INDIANAPOLIS — The Consumer Product Safety Commission is warning people about one of the most serious hazards in their homes.

In 2012, a 14-month-old girl was found dead in her crib. One of the child’s parents reported that she reached from her crib toward the window, pulling enough cord to strangle herself to death.

That little girl’s death was just one of more than 200 incidents involving children up to eight years old due to strangulation hazards from window covering cords from January 2009 through December 2021. These injuries include a scar around the neck, quadriplegia, permanent brain damage, and even death.


The CPSC says, on average, about 9 children under the age of five die every year from strangling in window blinds, shades, draperies or other window coverings with cords. This hidden danger can blindside anyone, with tragedies happening even when an adult is nearby.

“Young children can quickly and silently become strangled on pull cords, continuous loop cords, inner cords or any other accessible cords on window coverings,” CPSC Chairman Alex Hoehn-Saric.

In that little girl’s death, the report indicates the window coverings did not have inner cord stops installed on them. She was able to reach the inner cord from her crib, which was placed to the left of the window opening.

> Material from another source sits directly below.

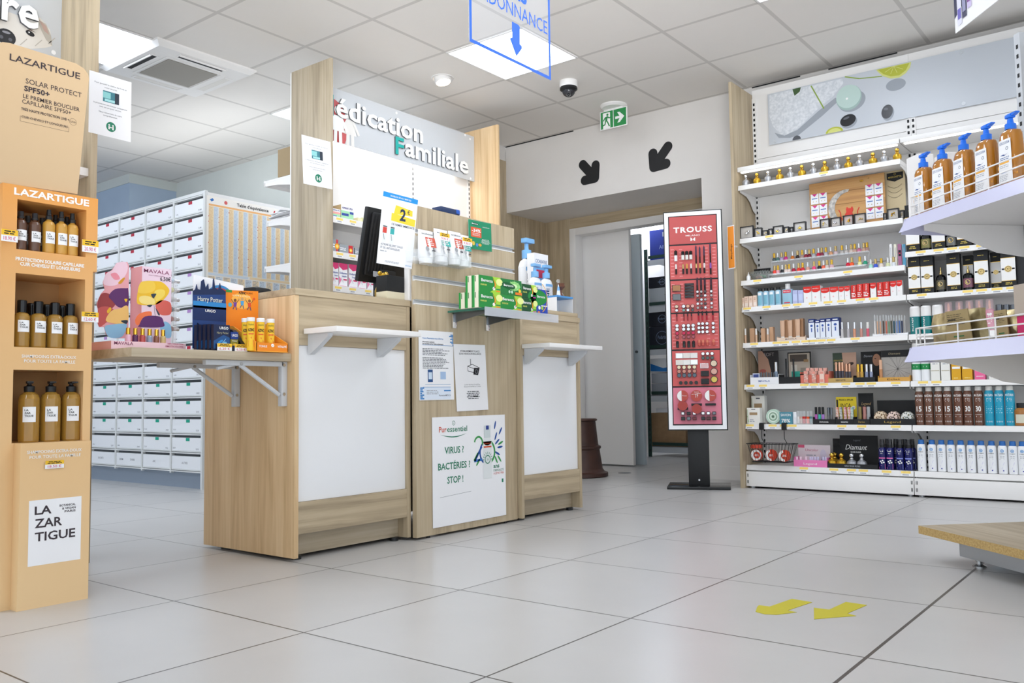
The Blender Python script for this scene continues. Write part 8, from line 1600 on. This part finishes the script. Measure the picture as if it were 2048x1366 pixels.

The CPSC is urging people to take the time to choose cordless window coverings. These are widely available at most major retailers and online.

The commission especially urges people with children to buy and install cordless window coverings for all rooms where children might be present. If they can’t, the CPSC recommends they take the following safety steps:

  • Eliminate any dangling cords by making the pull cords as short as possible.
  • Keep all window covering cords out of the reach of children.
  • Ensure that cord stops are installed properly and adjusted to limit the movement of inner lift cords.
  • Anchor to the floor or wall continuous-loop cords for draperies and blinds.
  • Move all cribs, beds, furniture and toys away from windows and window covering cords, preferably to another wall.

The commission is also working to address strangulation risks under two proposed rules on corded window coverings.

One of the rules would establish performance requirements for safe operating cords on custom window coverings. The other rule would deem the presence of hazardous operating cords and inner cords on stock window coverings and hazardous inner cords on custom window coverings to be a substantial product hazard.